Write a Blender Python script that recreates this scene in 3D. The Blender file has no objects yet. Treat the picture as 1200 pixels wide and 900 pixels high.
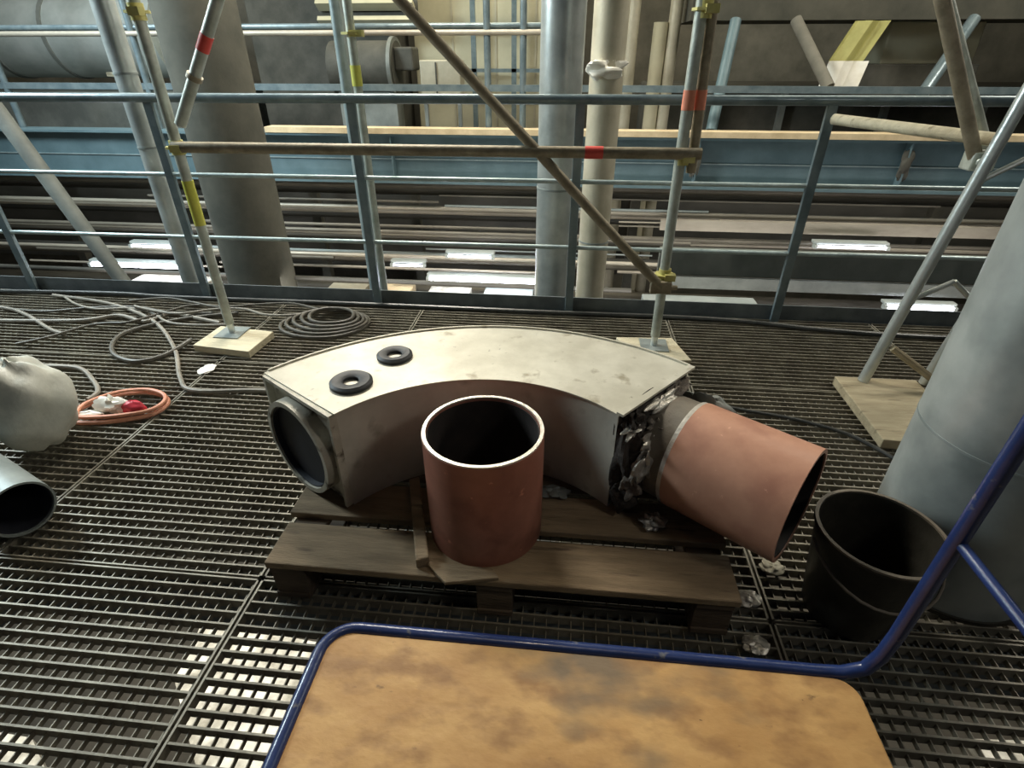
import bpy, math, random
from mathutils import Vector, Matrix
random.seed(7)
R = math.radians
scene = bpy.context.scene
col = scene.collection

# ------------------------------------------------------------------ camera, world, lights, exposure
cam_d = bpy.data.cameras.new('camera'); cam = bpy.data.objects.new('camera', cam_d); col.objects.link(cam)
cam_d.sensor_width = 36.0; cam_d.lens = 36.0 * 635.0 / 1200.0; cam_d.clip_start = 0.02; cam_d.clip_end = 100
cam.location = (0, 0, 1.35); cam.rotation_euler = (R(90 - 31.3), 0, R(5.7))
scene.camera = cam

w = bpy.data.worlds.new('hall_air'); scene.world = w; w.use_nodes = True
w.node_tree.nodes['Background'].inputs[0].default_value = (0.75, 0.85, 1.0, 1)
w.node_tree.nodes['Background'].inputs[1].default_value = 0.024

def area(name, loc, target, size, size_y, power, color):
    d = bpy.data.lights.new(name, 'AREA'); d.shape = 'RECTANGLE'; d.size = size; d.size_y = size_y
    d.energy = power; d.color = color
    o = bpy.data.objects.new(name, d); col.objects.link(o); o.location = loc
    o.rotation_euler = (Vector(target) - Vector(loc)).to_track_quat('-Z', 'Y').to_euler()
    return o
area('hall_lamp_or_fill', (-1.7, 4.3, 3.5), (-0.6, 1.9, 0), 1.3, 0.7, 165, (1.0, 0.94, 0.82))
area('hall_lamp_or_fill', (-5.0, 3.0, 2.9), (-1.8, 4.6, 1.0), 1.6, 0.8, 190, (0.80, 0.95, 1.0))
area('hall_lamp_or_fill', (4.6, 4.4, 3.8), (1.2, 3.0, 0.6), 1.4, 0.9, 60, (1.0, 0.95, 0.85))
area('hall_lamp_or_fill', (-1.0, 6.6, 4.8), (-1.0, 8.6, 1.0), 2.5, 0.8, 130, (1.0, 0.92, 0.70))
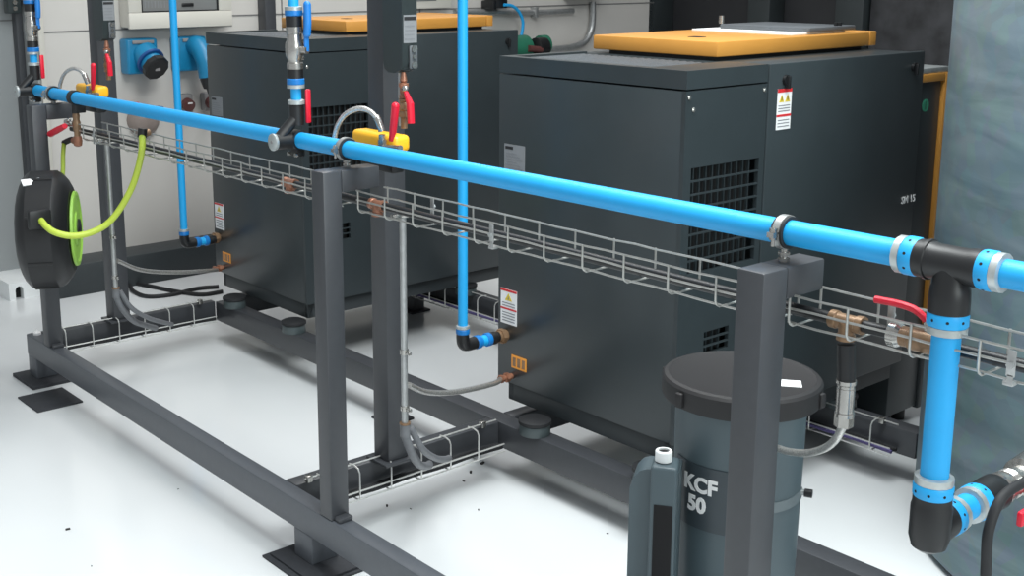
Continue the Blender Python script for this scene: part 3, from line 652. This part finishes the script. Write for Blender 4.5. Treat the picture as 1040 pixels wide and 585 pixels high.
# loose black cables on the floor by the left wall
for i, pts in enumerate(([(222, 291), (200, 293), (175, 299), (150, 301), (136, 296), (132, 290)], [(226, 296), (205, 299), (180, 296), (155, 291), (140, 288)])):
    P = [onZ(x, y, .009) for x, y in pts]
    cond(P, .009, 'rubber', ['black cable looping on the floor left of the farther compressor, front strand', 'black cable looping on the floor left of the farther compressor, back strand'][i], 'cable', 'floor_cable', 'black cables on the floor')

# ------------------------------------------------------------------ condensate filter tank (KCF 50)
KC = V((-1.335, 1.80, 0))
t = thing('condensate_filter', 'slate plastic condensate filter drum with black lid lettered KCF 50 behind the right post', 'filter drum', KC)
MB().lathe(KC, (0, 0, 1), [(0, .108), (.01, .112), (.3, .117), (.64, .122)], 64).build('drum', 'kcf', t)
l = MB().lathe(KC + V((0, 0, .637)), (0, 0, 1), [(0, .118), (0, .146), (.006, .148), (.036, .148), (.041, .144), (.043, .136), (.041, .130), (.041, .001)], 64).build('lid', 'lid', t)
for a in (-100, -40, 20, 80, 140, 200):
    q = math.radians(a); d = V((math.cos(q), math.sin(q), 0)); MB().box(KC + d * .147 + V((-.008, -.008, .640)), KC + d * .147 + V((.008, .008, .668)), .003).build('lid_clip', 'lid', l)
# white card and latch line on the lid
k = MB(); c = KC + V((.080, .018, .6785)); R = Matrix.Rotation(math.radians(38), 3, 'Z'); k.box(c - V((.032, .018, .0004)), c + V((.032, .018, .0006)), rot=R); k.build('card', 'white', l)
# label panel facing the camera's left, curved on the drum
def arc_panel(name, a0, a1, z0, z1, r0, r1, m, par, off=.0):
    vs = []; n = 10
    for i in range(n + 1):
        a = math.radians(a0 + (a1 - a0) * i / n)
        for r, z in ((r0, z0), (r1, z0), (r1 + off, z1), (r0 + off, z1)): vs.append(KC + V((math.cos(a) * r, math.sin(a) * r, z)))
    fs = []
    for i in range(n):
        for j in range(4): fs.append((i * 4 + j, i * 4 + (j + 1) % 4, i * 4 + 4 + (j + 1) % 4, i * 4 + 4 + j))
    fs += [(0, 1, 2, 3), (n * 4 + 3, n * 4 + 2, n * 4 + 1, n * 4)]
    b = MB(); b.add(vs, fs); return b.build(name, m, par)
arc_panel('label_panel', -118, -48, .405, .53, .112, .1215, 'kcfpanel', t, .0012)
def curved_text(s, size, zc, amid, m, par):
    o = text('lettering', s, size, (0, 0, 0), (0, 0, 0), m, par, bold=.0016, ext=.0008)
    R = .1222 + .0004
    for v in o.data.vertices:
        lx, ly, lz = v.co + ORG[par.name]
        a = math.radians(amid) + lx / R; v.co = KC + V((math.cos(a) * (R + lz), math.sin(a) * (R + lz), zc + ly)) - ORG[par.name]
curved_text('KCF', .041, .491, -87, 'white', t)
curved_text('50', .041, .451, -89, 'white', t)
k = arc_panel('strap', -42, 30, .450, .470, .117, .1215, 'strapmat', t)
q = math.radians(18); d = V((math.cos(q), math.sin(q), 0)); b = KC + d * .12 + V((0, 0, .452))
q = math.radians(25); d = V((math.cos(q), math.sin(q), 0)); b = KC + d * .119 + V((0, 0, .464))
MB().cyl(b, b + d * .010, .006, n=12).build('test_port', 'ring', t); MB().cyl(b + d * .008, b + d * .022, .008, n=16).build('test_knob', 'black', t)
k = MB(); q = V((-1.215, 1.74, .592)); k.cyl(q - V((.02, 0, 0)), q + V((.006, 0, 0)), .009, n=14)
# oil canister in front
CC = V((-1.3775, 1.6180, 0))
c = thing('oil_canister', 'slim slate canister with white screw cap left of the filter drum', 'canister', CC)
RZ = Matrix.Rotation(math.radians(35), 3, 'Z')
def rb(lo, hi, bev, name, m, par):
    b = MB(); b.box(lo, hi, bev, 3)
    b.v = [tuple(CC + RZ @ V(p)) for p in b.v]; return b.build(name, m, par)
b = MB(); b.prism([(-.048, 0), (.042, 0), (.042, .530), (-.018, .530), (-.030, .525), (-.041, .512), (-.048, .49)], 'y', -.02, .045)
b.v = [tuple(CC + RZ @ V(p)) for p in b.v]; b.build('body', 'kcf', c)
rb((-.008, -.048, 0), (.040, .01, .548), .006, 'neck_column', 'kcf', c)
rb((.0, -.0505, .02), (.034, -.046, .475), .001, 'level_window', 'hole', c)
q = CC + RZ @ V((.012, -.018, 0))
MB().lathe(q + V((0, 0, .547)), (0, 0, 1), [(0, .011), (.003, .0155), (.021, .0155), (.023, .014), (.023, .0105), (.014, .010), (.014, .001)], 28).build('screw_cap', 'cap', c)
MB().cyl(q + V((0, 0, .56)), q + V((0, 0, .567)), .0095, n=20).build('cap_plug', 'hole', c)

# ------------------------------------------------------------------ hose reel
RC = onX(47, 233, -3.72)
t = thing('hose_reel', 'black hose reel with lime green disc mounted on the left end post', 'hose reel', RC)
ax = V((.492, .870, 0)).normalized(); u, wv = frame_of(ax)
prof = [(-.078, .001), (-.078, .09), (-.074, .13), (-.062, .163), (-.046, .182), (-.036, .188), (.040, .188), (.052, .182), (.072, .158), (.084, .135), (.086, .001)]
k = MB(); n = 16
k.lathe(RC, ax, prof, n); k.build('drum_case', 'black', t, angle=24)
k = MB()
for a in range(0, 360, 45):
    q = math.radians(a + 22.5); d = (u * math.cos(q) + wv * math.sin(q)); 
    MB().cyl(RC + d * .1865 - ax * .034, RC + d * .1865 + ax * .038, .005, n=8).build('case_rib', 'black', t)
k = MB().lathe(RC, ax, [(.084, .02), (.086, .116), (.089, .120), (.096, .118), (.098, .106), (.093, .10), (.093, .055), (.098, .05), (.098, .02)], 48); k.build('side_disc', 'limedisc', t)
k = MB()
k.lathe(RC, ax, [(.094, .03), (.104, .03), (.106, .02)], 20); k.build('disc_hub', 'black', t)
k = MB(); k.box((-3.936, 1.425, .54), (-3.84, 1.475, .70), .004); k.build('wall_bracket', 'black', t)
k = MB(); e = onX(41, 223, -3.53); k.box(e - V((.02, .035, .03)), e + V((.004, .035, .03)), .008); k.build('hose_guide', 'black', t)
q = onX(36, 184.5, -3.66); k = MB(); k.box((-.002, -.042, -.012), (.002, .042, .012)); Rq = Matrix.Rotation(math.radians(0), 3, 'Z') @ Matrix.Rotation(math.radians(-48), 3, 'Y'); 
k.v = [tuple(q + Rq @ V(p)) for p in k.v]; k.build('white_sticker', 'white', t)
k = MB(); k.box((-.0022, .024, -.012), (.0026, .042, .012)); k.v = [tuple(q + Rq @ V(p)) for p in k.v]; k.build('sticker_print', 'redtxt', t)
a = [onX(41, 223, -3.535), onX(47, 230, -3.49), onX(56, 236, -3.46), onX(72, 239.5, -3.44), onX(90, 237, -3.43), onX(108, 228, -3.42), onX(122, 212, -3.40), onX(134, 190, -3.37), onX(141, 168, -3.34), onX(144.5, 148, -3.27), onX(144, 137, -3.29)]
o = MB().tube(bez(a, 8), .0098, 14).build('lime_hose', 'lime'); tag(o, 'bright lime hose looping from the reel up to the wire tray', 'hose'); rebase(o, a[0])
t = thing('hose_coupling', 'black and brass hose coupling hooked on the tray at the top of the lime hose', 'coupling', a[-1])
k = MB(); k.cyl(a[-1] - V((0, 0, .008)), a[-1] + V((0, .004, .018)), .0135, n=16); k.build('sleeve', 'black', t)
k = MB(); k.cyl(a[-1] + V((-.012, .01, .0)), a[-1] + V((-.016, .03, .004)), .011, n=16); k.build('ring', 'brass', t)
# hose feed: branch saddle, red lever valve, brass elbow and olive hose down to the reel
bx = -3.782
t = thing('hose_feed_valve', 'brass ball valve with red lever hanging from the black saddle above the hose reel', 'valve', (bx, PY, .9))
c = pp(bx); k = MB(); k.cyl(c - V((.014, 0, 0)), c + V((.014, 0, 0)), .0235, n=24); k.cyl(c, c - V((0, 0, .05)), .012, n=18); k.box(c + V((-.012, -.006, -.05)), c + V((.012, .03, -.018)), .003); k.build('saddle', 'black', t)
y = PY; k = MB(); k.lathe((bx, y, c.z - .05), (0, 0, -1), [(0, .010), (.008, .012), (.02, .010), (.03, .013), (.05, .013), (.06, .010), (.075, .010)], 16); k.build('valve_body', 'brass', t)
k = MB(); k.cyl((bx, y, c.z - .092), (bx - .04, y - .02, c.z - .088), .007); 
for j in range(3): k.ball((bx - .016 - j * .02, y - .012, c.z - .082 + .006 * (j % 2)), .008, 8)
k.build('valve_neck', 'chrome', t)
k = MB(); e0_, e1_ = onY(66, 128, 1.50), onY(51, 136, 1.50); k.tube([e0_, (e0_ + e1_) / 2, e1_], .010, 10, rr=[.009, .011, .011]); k.build('lever', 'red', t)
k = MB(); k.lathe((bx, y, c.z - .125), (0, 0, -1), [(0, .013), (.014, .015), (.03, .013), (.034, .006)], 16); k.cyl((bx, y, c.z - .142), (bx - .03, y, c.z - .142), .012, n=14); k.build('elbow', 'copper', t)
a = [(bx - .028, y, c.z - .142), (bx - .055, y, c.z - .142), onY(65, 145, 1.53), onY(64, 158, 1.50), onY(64, 170, 1.48), onY(63, 186, 1.45)]
k = MB().tube(bez(a[:3], 6), .0095, 12); k.build('hose_tail', 'rubber', t)
o = MB().tube(bez(a[2:], 6), .0072, 12).build('feed_hose', 'limedark'); tag(o, 'short olive green hose feeding the top of the black reel', 'hose'); rebase(o, a[-1])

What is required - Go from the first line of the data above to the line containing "w.node_tree.nodes['Background'].inputs[1].default_value = 0.024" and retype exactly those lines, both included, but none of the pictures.

Full answer -
Write a Blender Python script that recreates this scene in 3D. The Blender file has no objects yet. Treat the picture as 1200 pixels wide and 900 pixels high.
import bpy, math, random
from mathutils import Vector, Matrix
random.seed(7)
R = math.radians
scene = bpy.context.scene
col = scene.collection

# ------------------------------------------------------------------ camera, world, lights, exposure
cam_d = bpy.data.cameras.new('camera'); cam = bpy.data.objects.new('camera', cam_d); col.objects.link(cam)
cam_d.sensor_width = 36.0; cam_d.lens = 36.0 * 635.0 / 1200.0; cam_d.clip_start = 0.02; cam_d.clip_end = 100
cam.location = (0, 0, 1.35); cam.rotation_euler = (R(90 - 31.3), 0, R(5.7))
scene.camera = cam

w = bpy.data.worlds.new('hall_air'); scene.world = w; w.use_nodes = True
w.node_tree.nodes['Background'].inputs[0].default_value = (0.75, 0.85, 1.0, 1)
w.node_tree.nodes['Background'].inputs[1].default_value = 0.024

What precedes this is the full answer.